Given request:
Give the data below again exactly as it stands. Omit the pictures.

-----

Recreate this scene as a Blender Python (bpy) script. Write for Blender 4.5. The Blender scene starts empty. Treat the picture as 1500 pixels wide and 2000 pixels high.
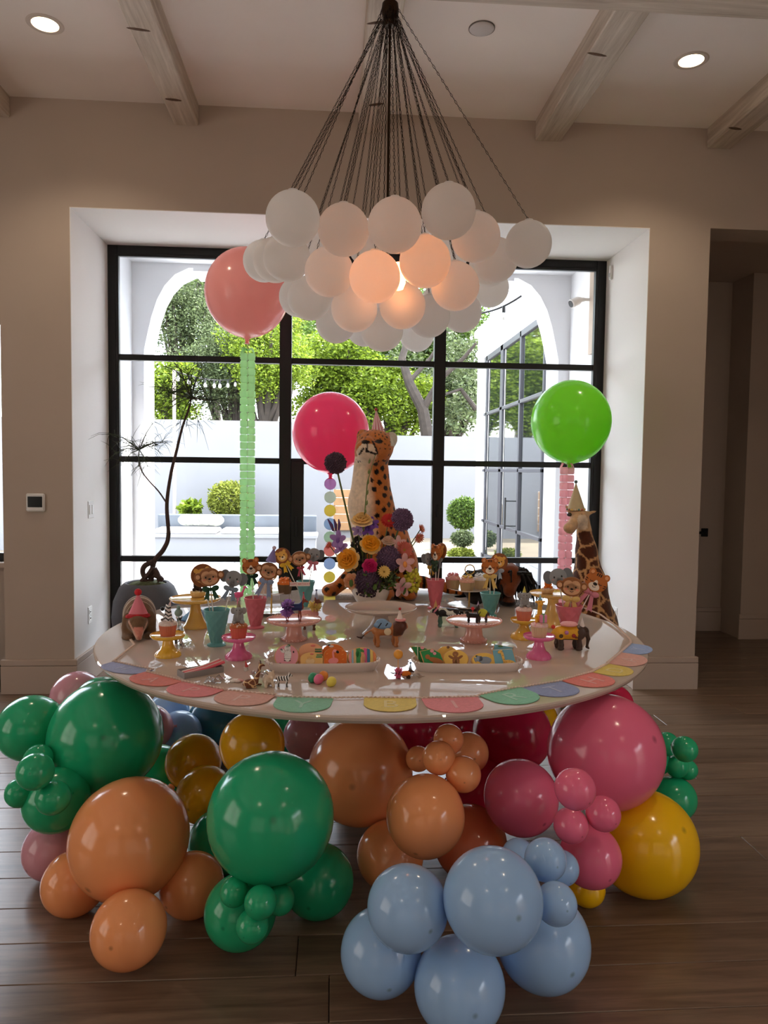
import bpy, math, random
import numpy as np
from mathutils import Matrix, Vector
random.seed(7); rng = np.random.default_rng(11)
SC = bpy.context.scene; COL = SC.collection
PI = math.pi
# ------------------------------------------------------------------ camera
F = 1441.55; PITCH, YAW, ROLL = .0565, .0684, .0130; CAMZ = 1.5
_fw = np.array([math.sin(YAW)*math.cos(PITCH), math.cos(YAW)*math.cos(PITCH), -math.sin(PITCH)])
_rt = np.array([math.cos(YAW), -math.sin(YAW), 0.]); _dn = np.cross(_fw, _rt)
_c, _s = math.cos(ROLL), math.sin(ROLL)
CM = np.array([_c*_rt-_s*_dn, _c*_dn+_s*_rt, _fw]); CO = np.array([0, 0, CAMZ])
cam = bpy.data.cameras.new('camera'); camo = bpy.data.objects.new('camera', cam); COL.objects.link(camo)
cam.sensor_fit = 'AUTO'; cam.sensor_width = 36; cam.lens = F/2000*36; cam.clip_start = .05; cam.clip_end = 400
mw = Matrix.Identity(4)
for i in range(3):
    mw[i][0] = CM[0][i]; mw[i][1] = -CM[1][i]; mw[i][2] = -CM[2][i]
mw[2][3] = CAMZ; camo.matrix_world = mw; SC.camera = camo
# where a point of the place lies: along a sight line, at a known depth / plane
def at(px, py, d): return CO+CM.T@np.array([(px-750)/F*d, (py-1000)/F*d, d])
def onz(px, py, z):
    v = CM.T@np.array([(px-750)/F, (py-1000)/F, 1]); return CO+v*((z-CAMZ)/v[2])
def ony(px, py, Y):
    v = CM.T@np.array([(px-750)/F, (py-1000)/F, 1]); return CO+v*(Y/v[1])
def onx(px, py, X):
    v = CM.T@np.array([(px-750)/F, (py-1000)/F, 1]); return CO+v*(X/v[0])
def mpp(P): return float((CM@(np.array(P)-CO))[2])/F          # metres per pixel at P
# ------------------------------------------------------------------ view, sky, sun
vs = SC.view_settings; vs.view_transform = 'Standard'; vs.look = 'None'; vs.gamma = 1; vs.exposure = 0.97
vs.use_curve_mapping = False
W = bpy.data.worlds.new('sky'); SC.world = W; W.use_nodes = True
wn = W.node_tree; bg = wn.nodes['Background']; sky = wn.nodes.new('ShaderNodeTexSky')
sky.sky_type = 'NISHITA'; sky.sun_disc = False; sky.sun_elevation = math.radians(56); sky.sun_rotation = math.radians(56)
sky.air_density = 1.0; sky.dust_density = 1.2; sky.ozone_density = 1.0
_tc = wn.nodes.new('ShaderNodeTexCoord'); _nz = wn.nodes.new('ShaderNodeTexNoise'); _nz.inputs['Scale'].default_value = 2.2; _nz.inputs['Detail'].default_value = 6
wn.links.new(_tc.outputs['Generated'], _nz.inputs['Vector'])
_mr = wn.nodes.new('ShaderNodeMapRange'); _mr.inputs['From Min'].default_value = .38; _mr.inputs['From Max'].default_value = .62; _mr.inputs['To Min'].default_value = .35; _mr.inputs['To Max'].default_value = .9
wn.links.new(_nz.outputs['Fac'], _mr.inputs['Value'])
_mx = wn.nodes.new('ShaderNodeMix'); _mx.data_type = 'RGBA'; wn.links.new(_mr.outputs[0], _mx.inputs['Factor'])
wn.links.new(sky.outputs[0], _mx.inputs[6]); _mx.inputs[7].default_value = (5.2, 5.3, 5.4, 1)
wn.links.new(_mx.outputs[2], bg.inputs[0]); bg.inputs[1].default_value = 1.0
sun = bpy.data.lights.new('sun', 'SUN'); sun.energy = 8.0; sun.angle = .009; sun.color = (1, .95, .87)
so = bpy.data.objects.new('sun', sun); COL.objects.link(so)
so.rotation_euler = Vector((-.62, -.42, -1)).to_track_quat('-Z', 'Y').to_euler()
def area(name, loc, to, sx, sy, p, col):
    l = bpy.data.lights.new(name, 'AREA'); l.shape = 'RECTANGLE'; l.size = sx; l.size_y = sy; l.energy = p; l.color = col
    o = bpy.data.objects.new(name, l); COL.objects.link(o); o.location = loc
    o.rotation_euler = (Vector(to)-Vector(loc)).to_track_quat('-Z', 'Y').to_euler(); return o
# daylight standing in the windows behind the photographer and in the left wall
area('daylight_back', (-2.2, -3.42, 1.75), (-2.2, 5, 1.75), 2.6, 2.6, 7, (1, .86, .72))
area('daylight_back', (1.6, -3.42, 1.75), (1.6, 5, 1.75), 2.6, 2.6, 7, (1, .86, .72))
area('daylight_side', (-4.84, .6, 1.7), (5, .6, 1.7), 2.6, 2.4, 27, (1, .90, .80))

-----

Response below:
Recreate this scene as a Blender Python (bpy) script. Write for Blender 4.5. The Blender scene starts empty. Treat the picture as 1500 pixels wide and 2000 pixels high.
import bpy, math, random
import numpy as np
from mathutils import Matrix, Vector
random.seed(7); rng = np.random.default_rng(11)
SC = bpy.context.scene; COL = SC.collection
PI = math.pi
# ------------------------------------------------------------------ camera
F = 1441.55; PITCH, YAW, ROLL = .0565, .0684, .0130; CAMZ = 1.5
_fw = np.array([math.sin(YAW)*math.cos(PITCH), math.cos(YAW)*math.cos(PITCH), -math.sin(PITCH)])
_rt = np.array([math.cos(YAW), -math.sin(YAW), 0.]); _dn = np.cross(_fw, _rt)
_c, _s = math.cos(ROLL), math.sin(ROLL)
CM = np.array([_c*_rt-_s*_dn, _c*_dn+_s*_rt, _fw]); CO = np.array([0, 0, CAMZ])
cam = bpy.data.cameras.new('camera'); camo = bpy.data.objects.new('camera', cam); COL.objects.link(camo)
cam.sensor_fit = 'AUTO'; cam.sensor_width = 36; cam.lens = F/2000*36; cam.clip_start = .05; cam.clip_end = 400
mw = Matrix.Identity(4)
for i in range(3):
    mw[i][0] = CM[0][i]; mw[i][1] = -CM[1][i]; mw[i][2] = -CM[2][i]
mw[2][3] = CAMZ; camo.matrix_world = mw; SC.camera = camo
# where a point of the place lies: along a sight line, at a known depth / plane
def at(px, py, d): return CO+CM.T@np.array([(px-750)/F*d, (py-1000)/F*d, d])
def onz(px, py, z):
    v = CM.T@np.array([(px-750)/F, (py-1000)/F, 1]); return CO+v*((z-CAMZ)/v[2])
def ony(px, py, Y):
    v = CM.T@np.array([(px-750)/F, (py-1000)/F, 1]); return CO+v*(Y/v[1])
def onx(px, py, X):
    v = CM.T@np.array([(px-750)/F, (py-1000)/F, 1]); return CO+v*(X/v[0])
def mpp(P): return float((CM@(np.array(P)-CO))[2])/F          # metres per pixel at P
# ------------------------------------------------------------------ view, sky, sun
vs = SC.view_settings; vs.view_transform = 'Standard'; vs.look = 'None'; vs.gamma = 1; vs.exposure = 0.97
vs.use_curve_mapping = False
W = bpy.data.worlds.new('sky'); SC.world = W; W.use_nodes = True
wn = W.node_tree; bg = wn.nodes['Background']; sky = wn.nodes.new('ShaderNodeTexSky')
sky.sky_type = 'NISHITA'; sky.sun_disc = False; sky.sun_elevation = math.radians(56); sky.sun_rotation = math.radians(56)
sky.air_density = 1.0; sky.dust_density = 1.2; sky.ozone_density = 1.0
_tc = wn.nodes.new('ShaderNodeTexCoord'); _nz = wn.nodes.new('ShaderNodeTexNoise'); _nz.inputs['Scale'].default_value = 2.2; _nz.inputs['Detail'].default_value = 6
wn.links.new(_tc.outputs['Generated'], _nz.inputs['Vector'])
_mr = wn.nodes.new('ShaderNodeMapRange'); _mr.inputs['From Min'].default_value = .38; _mr.inputs['From Max'].default_value = .62; _mr.inputs['To Min'].default_value = .35; _mr.inputs['To Max'].default_value = .9
wn.links.new(_nz.outputs['Fac'], _mr.inputs['Value'])
_mx = wn.nodes.new('ShaderNodeMix'); _mx.data_type = 'RGBA'; wn.links.new(_mr.outputs[0], _mx.inputs['Factor'])
wn.links.new(sky.outputs[0], _mx.inputs[6]); _mx.inputs[7].default_value = (5.2, 5.3, 5.4, 1)
wn.links.new(_mx.outputs[2], bg.inputs[0]); bg.inputs[1].default_value = 1.0
sun = bpy.data.lights.new('sun', 'SUN'); sun.energy = 8.0; sun.angle = .009; sun.color = (1, .95, .87)
so = bpy.data.objects.new('sun', sun); COL.objects.link(so)
so.rotation_euler = Vector((-.62, -.42, -1)).to_track_quat('-Z', 'Y').to_euler()
def area(name, loc, to, sx, sy, p, col):
    l = bpy.data.lights.new(name, 'AREA'); l.shape = 'RECTANGLE'; l.size = sx; l.size_y = sy; l.energy = p; l.color = col
    o = bpy.data.objects.new(name, l); COL.objects.link(o); o.location = loc
    o.rotation_euler = (Vector(to)-Vector(loc)).to_track_quat('-Z', 'Y').to_euler(); return o
# daylight standing in the windows behind the photographer and in the left wall
area('daylight_back', (-2.2, -3.42, 1.75), (-2.2, 5, 1.75), 2.6, 2.6, 7, (1, .86, .72))
area('daylight_back', (1.6, -3.42, 1.75), (1.6, 5, 1.75), 2.6, 2.6, 7, (1, .86, .72))
area('daylight_side', (-4.84, .6, 1.7), (5, .6, 1.7), 2.6, 2.4, 27, (1, .90, .80))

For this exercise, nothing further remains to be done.